**Given request**
Reproduce exactly the lines of the material beneath, from the line that contains "What Blender Python" to the line that contains "col = sc.collection", both included, and no other lines.

-- begin Listing --

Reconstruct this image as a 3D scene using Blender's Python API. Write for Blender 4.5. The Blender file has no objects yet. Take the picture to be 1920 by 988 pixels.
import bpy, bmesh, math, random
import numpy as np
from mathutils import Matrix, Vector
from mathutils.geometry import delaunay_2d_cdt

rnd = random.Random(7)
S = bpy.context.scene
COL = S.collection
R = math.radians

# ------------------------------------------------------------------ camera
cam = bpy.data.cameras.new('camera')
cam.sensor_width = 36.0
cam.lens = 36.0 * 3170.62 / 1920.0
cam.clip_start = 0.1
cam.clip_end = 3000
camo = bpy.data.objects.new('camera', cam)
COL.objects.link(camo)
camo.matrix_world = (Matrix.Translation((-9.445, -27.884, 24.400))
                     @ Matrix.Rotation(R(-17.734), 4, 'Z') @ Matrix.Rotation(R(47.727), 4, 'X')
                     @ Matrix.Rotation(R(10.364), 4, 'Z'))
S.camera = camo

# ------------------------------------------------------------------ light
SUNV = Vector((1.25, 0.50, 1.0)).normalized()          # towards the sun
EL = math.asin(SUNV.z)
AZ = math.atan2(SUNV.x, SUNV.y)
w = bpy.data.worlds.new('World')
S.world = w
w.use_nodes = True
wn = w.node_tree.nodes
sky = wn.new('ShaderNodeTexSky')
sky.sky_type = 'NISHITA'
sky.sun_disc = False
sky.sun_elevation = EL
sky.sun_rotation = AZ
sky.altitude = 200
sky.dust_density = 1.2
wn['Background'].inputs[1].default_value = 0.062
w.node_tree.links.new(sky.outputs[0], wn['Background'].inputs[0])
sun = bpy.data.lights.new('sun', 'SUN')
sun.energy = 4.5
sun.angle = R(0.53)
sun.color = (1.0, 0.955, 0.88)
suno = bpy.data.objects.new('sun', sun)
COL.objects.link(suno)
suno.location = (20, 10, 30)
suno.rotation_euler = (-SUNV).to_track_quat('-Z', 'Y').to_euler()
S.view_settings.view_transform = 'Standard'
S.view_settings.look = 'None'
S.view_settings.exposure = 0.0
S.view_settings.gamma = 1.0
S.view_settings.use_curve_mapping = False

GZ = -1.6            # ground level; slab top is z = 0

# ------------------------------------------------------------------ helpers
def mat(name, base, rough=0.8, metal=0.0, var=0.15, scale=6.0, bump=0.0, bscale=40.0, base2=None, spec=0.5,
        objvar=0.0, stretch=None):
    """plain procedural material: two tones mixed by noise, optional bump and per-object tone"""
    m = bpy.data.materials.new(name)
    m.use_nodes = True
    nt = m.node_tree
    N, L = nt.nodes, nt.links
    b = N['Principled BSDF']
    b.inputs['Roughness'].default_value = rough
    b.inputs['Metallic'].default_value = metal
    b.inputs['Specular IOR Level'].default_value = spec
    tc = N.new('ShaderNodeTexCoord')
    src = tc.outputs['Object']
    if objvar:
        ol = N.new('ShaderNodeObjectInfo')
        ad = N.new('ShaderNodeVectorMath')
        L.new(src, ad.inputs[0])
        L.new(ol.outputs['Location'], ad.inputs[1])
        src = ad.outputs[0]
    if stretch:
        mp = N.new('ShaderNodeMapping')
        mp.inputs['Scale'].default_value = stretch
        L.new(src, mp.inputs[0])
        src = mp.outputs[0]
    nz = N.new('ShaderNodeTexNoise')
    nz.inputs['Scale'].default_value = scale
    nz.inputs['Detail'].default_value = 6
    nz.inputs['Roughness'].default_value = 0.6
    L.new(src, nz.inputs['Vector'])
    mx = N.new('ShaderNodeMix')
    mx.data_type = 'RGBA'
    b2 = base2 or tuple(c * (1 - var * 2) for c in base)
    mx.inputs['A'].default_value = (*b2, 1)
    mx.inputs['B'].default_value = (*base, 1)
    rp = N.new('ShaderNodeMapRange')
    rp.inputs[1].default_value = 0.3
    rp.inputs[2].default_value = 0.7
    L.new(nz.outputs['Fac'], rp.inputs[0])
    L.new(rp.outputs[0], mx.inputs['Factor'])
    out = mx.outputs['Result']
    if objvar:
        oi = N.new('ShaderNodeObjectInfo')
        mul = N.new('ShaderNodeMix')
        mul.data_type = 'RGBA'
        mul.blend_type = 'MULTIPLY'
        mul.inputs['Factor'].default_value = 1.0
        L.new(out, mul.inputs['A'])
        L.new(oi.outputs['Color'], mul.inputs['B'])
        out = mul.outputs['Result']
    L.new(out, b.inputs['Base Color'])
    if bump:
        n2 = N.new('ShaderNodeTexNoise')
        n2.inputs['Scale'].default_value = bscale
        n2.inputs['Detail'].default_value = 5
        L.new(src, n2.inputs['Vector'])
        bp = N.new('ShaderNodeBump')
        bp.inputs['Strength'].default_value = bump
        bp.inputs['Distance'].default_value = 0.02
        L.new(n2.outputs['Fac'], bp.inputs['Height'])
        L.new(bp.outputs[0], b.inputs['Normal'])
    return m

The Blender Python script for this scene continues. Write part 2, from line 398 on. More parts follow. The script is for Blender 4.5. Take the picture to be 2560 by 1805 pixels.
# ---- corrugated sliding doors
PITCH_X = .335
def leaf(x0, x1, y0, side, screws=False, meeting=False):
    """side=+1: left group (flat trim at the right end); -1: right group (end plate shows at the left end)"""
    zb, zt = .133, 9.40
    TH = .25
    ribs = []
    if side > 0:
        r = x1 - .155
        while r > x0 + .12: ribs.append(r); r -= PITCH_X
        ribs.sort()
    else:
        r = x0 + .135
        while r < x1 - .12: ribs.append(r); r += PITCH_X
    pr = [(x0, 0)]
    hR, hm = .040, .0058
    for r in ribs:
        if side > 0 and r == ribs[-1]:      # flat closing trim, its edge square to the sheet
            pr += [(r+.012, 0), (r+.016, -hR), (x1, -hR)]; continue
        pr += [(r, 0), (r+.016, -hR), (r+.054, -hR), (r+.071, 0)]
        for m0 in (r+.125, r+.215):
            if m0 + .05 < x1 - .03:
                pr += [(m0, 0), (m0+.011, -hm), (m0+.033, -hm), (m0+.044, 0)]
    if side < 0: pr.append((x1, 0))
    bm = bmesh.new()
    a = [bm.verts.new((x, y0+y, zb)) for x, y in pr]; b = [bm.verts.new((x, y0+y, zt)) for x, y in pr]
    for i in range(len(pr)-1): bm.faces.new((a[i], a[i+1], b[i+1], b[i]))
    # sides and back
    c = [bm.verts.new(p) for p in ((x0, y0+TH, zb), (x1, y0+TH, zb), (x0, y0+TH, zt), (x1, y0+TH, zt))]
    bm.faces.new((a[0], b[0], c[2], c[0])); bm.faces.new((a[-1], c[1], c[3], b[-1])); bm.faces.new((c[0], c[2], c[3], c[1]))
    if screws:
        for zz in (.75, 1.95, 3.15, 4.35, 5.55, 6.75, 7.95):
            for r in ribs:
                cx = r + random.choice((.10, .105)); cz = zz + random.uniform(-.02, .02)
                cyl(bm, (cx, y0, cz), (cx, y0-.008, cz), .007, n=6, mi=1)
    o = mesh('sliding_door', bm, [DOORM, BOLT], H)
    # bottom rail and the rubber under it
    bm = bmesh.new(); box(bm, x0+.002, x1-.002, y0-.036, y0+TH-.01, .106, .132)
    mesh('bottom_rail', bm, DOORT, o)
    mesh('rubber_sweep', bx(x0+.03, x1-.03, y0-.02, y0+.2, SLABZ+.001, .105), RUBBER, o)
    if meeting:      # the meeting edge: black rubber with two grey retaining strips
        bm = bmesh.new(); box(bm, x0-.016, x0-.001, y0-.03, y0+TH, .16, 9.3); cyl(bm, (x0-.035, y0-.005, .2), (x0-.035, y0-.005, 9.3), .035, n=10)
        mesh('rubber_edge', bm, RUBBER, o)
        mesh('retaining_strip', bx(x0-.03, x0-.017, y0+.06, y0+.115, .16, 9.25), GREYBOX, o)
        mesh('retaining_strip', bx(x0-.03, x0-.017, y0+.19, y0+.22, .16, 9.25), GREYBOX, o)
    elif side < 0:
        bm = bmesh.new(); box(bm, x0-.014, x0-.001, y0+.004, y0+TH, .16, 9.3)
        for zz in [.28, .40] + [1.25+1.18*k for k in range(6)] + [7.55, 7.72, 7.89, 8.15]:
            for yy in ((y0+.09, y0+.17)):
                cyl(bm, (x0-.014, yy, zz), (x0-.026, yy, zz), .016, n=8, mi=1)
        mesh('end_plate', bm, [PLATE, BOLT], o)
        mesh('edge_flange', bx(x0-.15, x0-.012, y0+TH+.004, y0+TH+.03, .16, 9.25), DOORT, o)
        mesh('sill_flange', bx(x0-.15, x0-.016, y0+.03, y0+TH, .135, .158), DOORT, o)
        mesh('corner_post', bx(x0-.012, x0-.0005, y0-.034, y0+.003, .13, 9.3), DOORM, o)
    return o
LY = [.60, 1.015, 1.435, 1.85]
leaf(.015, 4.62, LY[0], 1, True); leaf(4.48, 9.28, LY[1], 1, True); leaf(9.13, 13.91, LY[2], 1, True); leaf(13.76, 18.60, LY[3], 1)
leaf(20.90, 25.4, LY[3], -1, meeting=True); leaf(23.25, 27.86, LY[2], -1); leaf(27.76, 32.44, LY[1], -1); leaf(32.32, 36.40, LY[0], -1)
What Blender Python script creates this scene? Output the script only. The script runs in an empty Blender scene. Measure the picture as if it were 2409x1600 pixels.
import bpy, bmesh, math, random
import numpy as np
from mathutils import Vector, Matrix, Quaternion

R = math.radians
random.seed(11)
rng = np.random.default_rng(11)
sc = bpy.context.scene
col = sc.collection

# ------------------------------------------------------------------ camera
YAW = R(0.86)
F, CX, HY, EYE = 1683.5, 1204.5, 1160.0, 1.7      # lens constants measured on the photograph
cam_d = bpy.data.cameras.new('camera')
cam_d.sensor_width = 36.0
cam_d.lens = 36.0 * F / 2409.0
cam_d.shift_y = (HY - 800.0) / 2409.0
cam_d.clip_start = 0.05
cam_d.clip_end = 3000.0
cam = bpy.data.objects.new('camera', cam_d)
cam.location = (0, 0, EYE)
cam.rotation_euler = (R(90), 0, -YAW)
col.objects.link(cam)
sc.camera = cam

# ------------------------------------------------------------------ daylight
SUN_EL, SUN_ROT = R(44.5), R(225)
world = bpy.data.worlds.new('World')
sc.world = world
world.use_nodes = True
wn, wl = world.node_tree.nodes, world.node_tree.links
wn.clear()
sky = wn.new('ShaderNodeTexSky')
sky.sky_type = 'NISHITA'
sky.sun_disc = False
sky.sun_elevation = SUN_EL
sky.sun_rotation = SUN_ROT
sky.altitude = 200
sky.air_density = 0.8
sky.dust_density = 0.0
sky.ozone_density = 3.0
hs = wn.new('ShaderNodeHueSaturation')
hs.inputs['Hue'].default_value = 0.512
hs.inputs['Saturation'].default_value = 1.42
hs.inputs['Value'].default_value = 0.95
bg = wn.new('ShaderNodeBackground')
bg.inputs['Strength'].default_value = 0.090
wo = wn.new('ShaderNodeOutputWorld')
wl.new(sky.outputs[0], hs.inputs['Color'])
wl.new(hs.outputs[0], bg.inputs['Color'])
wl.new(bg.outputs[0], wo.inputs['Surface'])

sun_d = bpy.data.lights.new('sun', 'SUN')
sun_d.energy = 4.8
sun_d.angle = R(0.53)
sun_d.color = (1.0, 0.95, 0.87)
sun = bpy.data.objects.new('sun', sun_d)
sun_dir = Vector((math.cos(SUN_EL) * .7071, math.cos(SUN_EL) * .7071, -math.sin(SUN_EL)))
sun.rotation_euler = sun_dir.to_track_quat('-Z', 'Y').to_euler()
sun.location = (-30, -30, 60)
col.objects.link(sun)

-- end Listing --

**Exercise result**
What Blender Python script creates this scene? Output the script only. The script runs in an empty Blender scene. Measure the picture as if it were 2409x1600 pixels.
import bpy, bmesh, math, random
import numpy as np
from mathutils import Vector, Matrix, Quaternion

R = math.radians
random.seed(11)
rng = np.random.default_rng(11)
sc = bpy.context.scene
col = sc.collection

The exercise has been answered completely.